In der muslimischen Welt war also der Anfang problematisch, fand keine wissenschaftliche Würdigung und somit auch nicht den nötigen Respekt. Aufgezwungener staatlicher Laizismus entwickelte sich darüber hinaus zu einer der größten gesellschaftlichen Wunden. Die mächtigen Laizisten in der Türkei zum Beispiel haben lange Jahre jede Form von Religiosität als „reaktionär“ („irtica“) abgestempelt, die Gläubigen unterdrückt und sie mit staatlichen Mitteln bekämpft.
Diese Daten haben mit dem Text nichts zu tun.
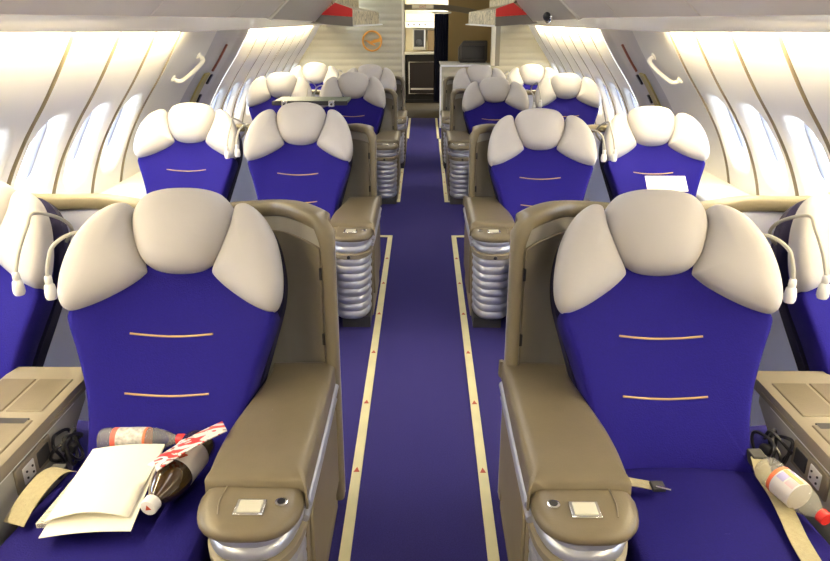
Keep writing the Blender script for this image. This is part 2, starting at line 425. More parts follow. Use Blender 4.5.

Die Gläubigen hingegen haben den Kampf gegen alle ideellen Errungenschaften des modernen Westens als „Dschihad“ gesehen.

Eigentlich ist der Laizismus eine Grundfrage, die man längst hätte lösen müssen. Sie hat sich aber leider zu einem Grundproblem entwickelt, das seit nunmehr 150 Jahren den sozialen Frieden bedroht und die Intellektuellen der islamischen Welt immer noch beschäftigt.

Der türkische Verfassungsrechtler Ali Fuat Başgil ist ein wichtiger Denker und ein bedeutendes politisches Gesicht der modernen Türkei. In seinem vielbeachteten Buch „Religion und Laizismus“ von 1954 trifft er wichtige Aussagen, die über ein halbes Jahrhundert nach seiner Erstveröffentlichung immer noch Gültigkeit besitzen:

  • Wie wir uns als Individuen verhalten geht andere nichts an. Das Ergebnis betrifft lediglich unsere Person. Unser soziales Handeln hingegen betrifft auch andere und stellt unsere Beziehung zu ihnen dar.
  • Das Gebet ist kein Beziehungsakt zwischen Individuen, sondern zwischen dem Individuum und Gott. Somit kann es kein Gegenstand der Gesetzgebung sein, sondern ist einzig und allein ein Verhalten des Individuums, das es selbst betrifft.
  • Ein laizistischer Staat darf sich nicht in Form sowie Art und Weise der Ausübung von Gebeten und religiösen Riten und seiner Sprache einmischen.
  • Wissenschaft und Religion sind so wie Vernunft und Emotion zu betrachten. Sie stehen nicht im Widerspruch zueinander und negieren sich nicht gegenseitig, sondern bedürfen und ergänzen sich.
  • In einem Rechtsstaat sind alle Überzeugungen und Meinungen gleich viel wert und verdienen denselben Respekt. Denn er ist kein Staat für eine bestimmte Klasse oder Gruppe, sondern für die Allgemeinheit.